Tuesday, November 27, 2007

The Aesthetics of the Dramatic

PLAYS and DRAMATIC FORMS

Now we come to the next problem in aesthetics. What of plays and novels in which there IS action, and there ARE characters and people that are either lovable or loathable. What of the desire and loathing situation here? How can we achieve stasis in a kinetic art form as in the dramatic?

For the answers to these questions, Joyce turns to Aristotle and his Poetics. Aristotle speaks to us of the tragic emotions: Pity and Terror. (The comic is not mentioned, but Joyce does so in an earlier work, Stephan Hero)

Tragic
The static emotions of the tragic are Pity and Terror.

Comic
The static emotion of the comic is joy! Joy in what you are experiencing. No desire, no loathing- just delight.
Definitions
Pity is the emotion that arrests the mind (aesthetic arrest) before whatsoever is grave and constant in human suffering and unites it with the human sufferer.
Terror is the emotion that arrests the mind before whatsoever is grave and constant in human suffering and unites it with the SECRET CAUSE.

Now these are important definitions to our understanding of how stasis is achieved in the dramatic. Pity is the emotion that arrests the mind- "static arrest", before whatsoever is grave and constant-"cannot be changed", in human suffering, and unites it with the human sufferer. I stress that the words are human sufferer- not Hispanic suffer, black sufferer, economically stressed sufferer, but the human suffer. We are united with the tragic hero as a human being; not as a human being with a certain social characteristic.

Terror is the emotion that arrests the mind, "static arrest", before whatsoever is grave and constant in human suffering, "cannot be changed", and unites it with the SECRET CAUSE. Our mortality is the great secret cause. We are all going to die. It is the mystery of the relationship between a man's death and the function of his life that becomes the SECRET CAUSE. It is what is grave and constant in human suffering. If you haven't gotten through to the constant, than you have not gotten through to the tragic work. This is what opens us up to transcendence. We experience the life of the tragic hero on the stage and this is what purges us (catharsis) of the kinetic emotions of desire and loathing. All of the processes of life are this way. They should not be corrected. If this does not happen, then the experience closes us up and we are in a sociological melodrama which is no tragedy.

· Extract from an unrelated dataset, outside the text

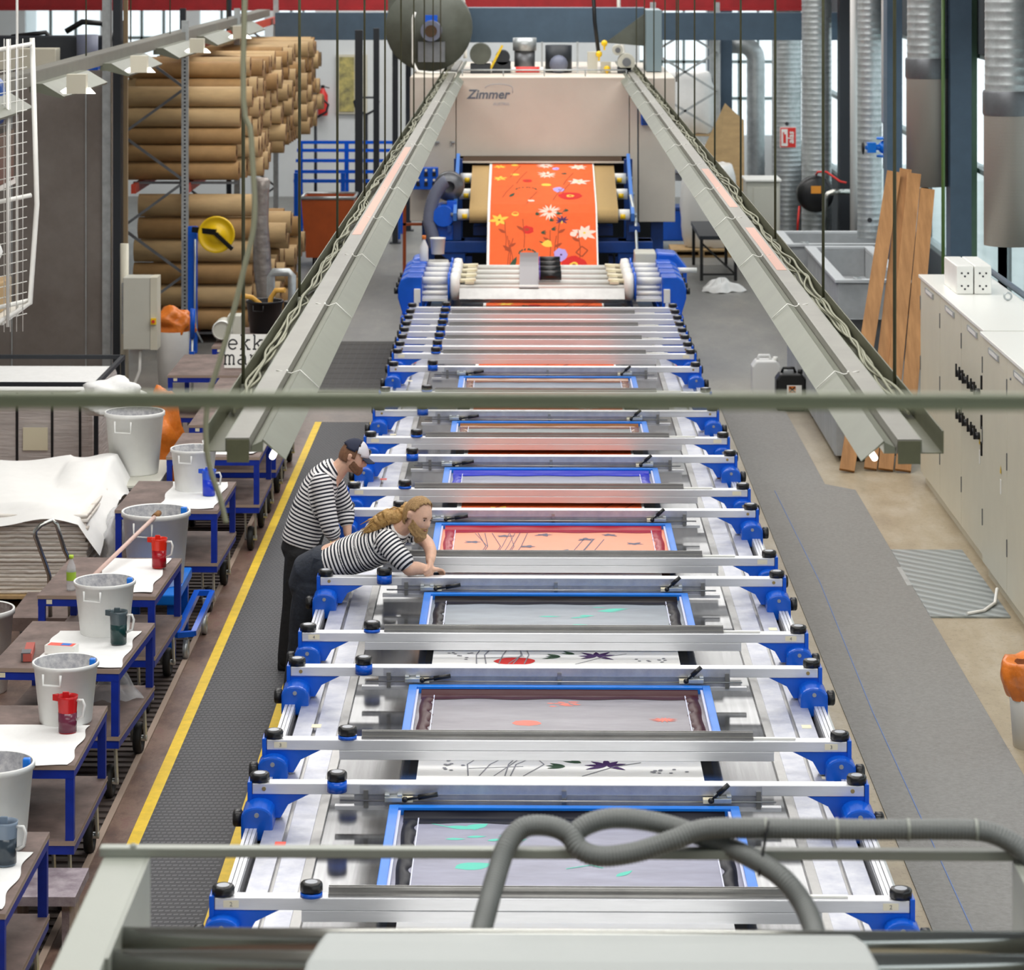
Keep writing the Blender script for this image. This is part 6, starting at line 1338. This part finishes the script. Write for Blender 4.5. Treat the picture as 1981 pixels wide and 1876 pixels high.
hose([(-.16, 7.55, 2.66), (-.135, 7.7, 2.74), (-.095, 7.9, 2.83), (-.065, 7.98, 2.89), (-.02, 8.02, 2.925), (.05, 8.02, 2.93), (.105, 8.0, 2.915), (.14, 7.97, 2.88), (.2, 7.96, 2.865), (.3, 7.97, 2.875), (.4, 7.98, 2.905), (.5, 8.0, 2.93), (.7, 8.0, 2.932), (.95, 8.0, 2.93), (1.15, 8.0, 2.932), (1.28, 8.0, 2.925), (1.37, 7.98, 2.885), (1.42, 7.95, 2.83), (1.45, 7.9, 2.7)], 'main_loop')
hose([(.11, 8.03, 2.895), (.16, 8.05, 2.925), (.23, 8.06, 2.94), (.32, 8.06, 2.935), (.42, 8.05, 2.915), (.52, 8.03, 2.885), (.62, 7.98, 2.855), (.7, 7.92, 2.82), (.755, 7.85, 2.765), (.775, 7.7, 2.72), (.77, 7.52, 2.69)], 'branch', .0285)
for x in (.66, .86, 1.06, 1.25): g = G(); g.lathe([(.0305, -.004), (.0315, 0), (.0305, .004)], (x, 8.0, 2.931), 18, 0, 'X'); g.ob('clip', 'fgrey', t2)
g = G(); g.tube([(.665, 7.965, 2.965), (.655, 7.96, 2.91), (.645, 7.95, 2.86), (.635, 7.93, 2.82)], .004, 6); g.ob('tie_strap', 'black', t2)
# ================================================================ people
def etube(g, pts, ra, rb, side, n=24):                            # tube of elliptical rings: ra along SIDE, rb across
    pts = [Vector(p) for p in pts]; side = Vector(side); vs = []; N = len(pts)
    for i, p in enumerate(pts):
        t = (pts[min(i+1, N-1)]-pts[max(i-1, 0)]).normalized(); u = (side-t*side.dot(t)).normalized(); q_ = t.cross(u)
        for k in range(n):
            c, s = math.cos(2*PI*k/n), math.sin(2*PI*k/n); e = (abs(c)**2.4+abs(s)**2.4)**(-1/2.4)
            vs.append(p+u*c*e*ra[i]+q_*s*e*rb[i])
    fs = [(i*n+k, i*n+(k+1) % n, (i+1)*n+(k+1) % n, (i+1)*n+k) for i in range(N-1) for k in range(n)]
    g.add(vs, fs+[tuple(range(n-1, -1, -1)), tuple(range((N-1)*n, N*n))], 0, True)
def limb(g, pts, rs):
    P_ = smoothp(pts, 5); k = len(pts)-1; rr = [rs[min(i//5, k-1)]+(rs[min(i//5+1, k)]-rs[min(i//5, k-1)])*(i % 5)/5 if i < 5*k else rs[-1] for i in range(len(P_))]
    g.tube(P_, rr, 14); g.ball(P_[0], rr[0]*.99, 14); g.ball(P_[-1], rr[-1]*.99, 14)
def fuse(g, name, mats, parent, vox=.007, smooth=4, stripes=None):
    o = g.ob(name, mats, parent)
    md = o.modifiers.new('m', 'REMESH'); md.mode = 'VOXEL'; md.voxel_size = vox; md.use_smooth_shade = True
    sm = o.modifiers.new('s', 'SMOOTH'); sm.iterations = smooth; sm.factor = .5
    bpy.context.view_layer.update(); dg = bpy.context.evaluated_depsgraph_get()
    me = bpy.data.meshes.new_from_object(o.evaluated_get(dg)); o.modifiers.clear(); old = o.data; o.data = me; bpy.data.meshes.remove(old)
    if not me.materials:
        for mm in (mats if isinstance(mats, list) else [mats]): me.materials.append(M[mm] if isinstance(mm, str) else mm)
    if stripes:
        off = o.matrix_world.translation; off = parent.location
        at = me.attributes.new('along', 'FLOAT', 'POINT'); vals = []
        for v in me.vertices:
            p = v.co+off; best = None
            for a, b, base, rad in stripes:
                d_ = b-a; L = d_.length; t_ = (p-a).dot(d_)/L/L; dist = (p-(a+d_*max(0, min(1, t_)))).length-rad
                if best is None or dist < best[0]: best = (dist, base+t_*L)
            vals.append(best[1])
        at.data.foreach_set('value', vals)
    return o
def stripe_mat():
    m = mat('navy and white striped jersey', 'f2efee', .85, bump=.25, bs=22); nt = m.node_tree; b = nt.nodes['Principled BSDF']; L = nt.links.new
    a = nt.nodes.new('ShaderNodeAttribute'); a.attribute_name = 'along'
    mu = nt.nodes.new('ShaderNodeMath'); mu.operation = 'MULTIPLY'; mu.inputs[1].default_value = 1/.0275; L(a.outputs['Fac'], mu.inputs[0])
    fr = nt.nodes.new('ShaderNodeMath'); fr.operation = 'FRACT'; L(mu.outputs[0], fr.inputs[0])
    r = nt.nodes.new('ShaderNodeValToRGB'); r.color_ramp.interpolation = 'CONSTANT'; r.color_ramp.elements[0].color = lin('f2efee'); r.color_ramp.elements[1].position = .53; r.color_ramp.elements[1].color = lin('1d1f2c')
    L(fr.outputs[0], r.inputs[0]); L(r.outputs[0], b.inputs['Base Color']); return m
M['stripe'] = stripe_mat()
def frame(fwd, up):
    f = Vector(fwd).normalized(); l = Vector(up).cross(f).normalized(); u = f.cross(l); return Matrix((f, l, u)).transposed()
def head(g, c, B, k=1.0):                                         # B columns: forward, left, up
    def gs(d_, v, w): return math.exp(-((d_-Vector(v).normalized()).length/w)**2)
    nu, nv = 56, 40
    def fn(u, v):
        a, b = 2*PI*u, PI*(.02+.96*v); d_ = Vector((math.sin(b)*math.cos(a), math.sin(b)*math.sin(a), -math.cos(b)))
        x, y, z = d_.x*.098, d_.y*.076, d_.z*.118
        if z < 0: y *= 1-.28*(-z/.118)**1.5; x += .012*(-z/.118)
        if x < 0 and z < 0: x *= 1-.35*(-z/.118)
        f = .022*gs(d_, (1, 0, -.18), .16)+.012*gs(d_, (1, 0, -.05), .12)+.007*gs(d_, (1, .3, .22), .2)+.007*gs(d_, (1, -.3, .22), .2)+.012*gs(d_, (.8, 0, -.85), .22)+.006*gs(d_, (1, 0, -.48), .14)
        f -= .011*gs(d_, (1, .36, .06), .16)+.011*gs(d_, (1, -.36, .06), .16)+.005*gs(d_, (1, 0, -.62), .09)
        f += .006*gs(d_, (.8, .6, -.15), .25)+.006*gs(d_, (.8, -.6, -.15), .25)
        p = Vector((x, y, z))+d_*f
        return c+B@(p*k)
    g.grid(fn, nu, nv)
    n = (nu+1)*(nv+1); base = len(g.v)-n
    g.add([g.v[base+i] for i in range(nu+1)], [tuple(range(nu+1))]); g.add([g.v[base+nv*(nu+1)+i] for i in range(nu+1)], [tuple(range(nu+1))])
    for s in (-1, 1):
        for dz, r in ((.012, .02), (-.012, .016), (0, .018)):
            p = c+B@(Vector((-.008, s*.079, dz))*k); g.ball(p, r*k, 10)
def face_bits(parent, c, B, k=1.0):
    for s in (-1, 1):
        g = G(); g.ball(c+B@(Vector((.083, s*.031, .007))*k), .0075*k, 10); g.ob('eye', 'eye', parent)
        g = G(); pts = [c+B@(Vector((.094-.004*abs(t_)*3, s*(.03+.018*t_), .026-.004*t_*t_))*k) for t_ in (-1, -.5, 0, .5, 1)]; g.tube(pts, [.002, .0045, .005, .004, .002], 6); g.ob('eyebrow', 'beardb', parent)
    g = G(); pts = [c+B@(Vector((.101-.008*abs(t_), .022*t_, -.058))*k) for t_ in (-1, -.5, 0, .5, 1)]; g.tube(pts, [.003, .005, .006, .005, .003], 6); g.ob('mouth', 'lip', parent)
def hand(g, w_, B, curl=.6, thumb=1, k=1.0):                      # B columns: finger direction, thumb side, back of hand
    w_ = Vector(w_)
    etube(g, [w_+B@Vector((x*k, 0, 0)) for x in (-.01, .02, .05, .085, .095)], [.026*k, .033*k, .041*k, .041*k, .034*k], [.02*k, .019*k, .017*k, .014*k, .01*k], B@Vector((0, 1, 0)))
    for i, (y, l) in enumerate(((.03, .07), (.01, .08), (-.011, .074), (-.03, .058))):
        p = Vector((.085, y, 0)); a = -.12*i*.3; pts = [p]; 
        for j, f in enumerate((.45, .3, .25)):
            a += curl*(.6, .9, .7)[j]; p = p+Vector((math.cos(a), 0, -math.sin(a)))*l*f; pts.append(p)
        limb(g, [w_+B@(q_*k) for q_ in pts], [.0095*k, .009*k, .008*k, .007*k])
    pts = [Vector((.02, thumb*.028, -.004)), Vector((.045, thumb*.055, -.012)), Vector((.07, thumb*.062, -.024)), Vector((.09, thumb*.055, -.036))]
    limb(g, [w_+B@(q_*k) for q_ in pts], [.014*k, .012*k, .011*k, .009*k])
def shoe(g, p, d_):
    p = Vector(p); d_ = Vector(d_).normalized()
    etube(g, [p+d_*x+Vector((0, 0, z)) for x, z in ((-.075, .045), (-.06, .045), (0, .05), (.08, .04), (.15, .032), (.19, .028))], [.03, .042, .044, .05, .045, .022], [.04, .045, .05, .04, .032, .02], Vector((-d_.y, d_.x, 0)))
# ---- the man in the cap, standing at the edge of the table
pr = thing('person', 'person in a navy cap and striped jersey standing at the table edge', 'person', (-1.72, 21.2, 0))
YC = 21.2
hc = Vector((-1.325, YC-.01, 1.575)); HB = frame((.9, -.16, -.38), (.38, 0, .92))
g = G(); head(g, hc, HB)
limb(g, [(-1.47, YC, 1.43), (-1.42, YC, 1.49), (-1.37, YC, 1.54)], [.075, .064, .062])
etube(g, [(-1.69, YC, .9), (-1.67, YC, 1.0), (-1.61, YC, 1.2), (-1.53, YC, 1.38), (-1.47, YC, 1.46)], [.15, .15, .17, .17, .08], [.11, .11, .115, .1, .07], (0, 1, 0))
for s, sh, el, wr in ((-1, (-1.53, YC-.2, 1.4), (-1.475, YC-.245, 1.12), (-1.43, YC-.2, .955)), (1, (-1.5, YC+.19, 1.4), (-1.4, YC+.22, 1.14), (-1.375, YC+.14, .965))):
    limb(g, [sh, el, wr], [.055, .043, .03])
    hand(g, wr, frame((.28, .1*-s, -.9), (1, 0, .3)) @ Matrix(((1, 0, 0), (0, 1, 0), (0, 0, 1))), .9, 1 if s < 0 else -1)
for s in (-1, 1): limb(g, [(-1.70, YC+s*.095, .92), (-1.755, YC+s*.11, .5), (-1.80, YC+s*.12, .1)], [.09, .058, .045])
fuse(g, 'body', 'skin', pr, .0062, 3)
face_bits(pr, hc, HB)
g = G()
tor = [(-1.715, YC, .93), (-1.685, YC, 1.03), (-1.635, YC, 1.18), (-1.575, YC, 1.33), (-1.535, YC, 1.42), (-1.49, YC, 1.478), (-1.455, YC, 1.5)]
etube(g, tor, [.19, .19, .195, .205, .19, .11, .075], [.15, .15, .15, .14, .115, .085, .07], (0, 1, 0))
SH = []
for s, sh, el, wr in ((-1, (-1.545, YC-.185, 1.405), (-1.487, YC-.25, 1.13), (-1.462, YC-.225, 1.05)), (1, (-1.51, YC+.18, 1.4), (-1.405, YC+.225, 1.15), (-1.39, YC+.19, 1.06))):
    limb(g, [sh, el, wr], [.083, .07, .062])
    SH += [(Vector(sh), Vector(el), 0, .075), (Vector(el), Vector(wr), (Vector(sh)-Vector(el)).length, .065)]
L0 = 0
for a, b in zip(tor, tor[1:]): SH.append((Vector(a), Vector(b), L0, .16)); L0 += (Vector(b)-Vector(a)).length
fuse(g, 'striped_shirt', 'stripe', pr, .0075, 3, SH)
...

In his book, Tragedy and the Common Man, Arthur Miller states, "The tragic feeling is evoked in us when we are in the presence of a character who is ready to lay down his life [without fear] to secure one thing... his personal dignity". I use for example, Miller's play The Crucible. If we examine the play as a complaint against a strict, overzealous, puritanical society, then we are in a sociological play, not a tragedy. If we see how John Proctor's suffering and ultimate death was as much a part of his living, then we have broken through to the grave and constant.

When we have broken through the instrumentality and experience the SECRET CAUSE, then the sufferer is not an Hispanic man, a black man, an economically deprived man, or any person with a particular social characteristic- he is a man.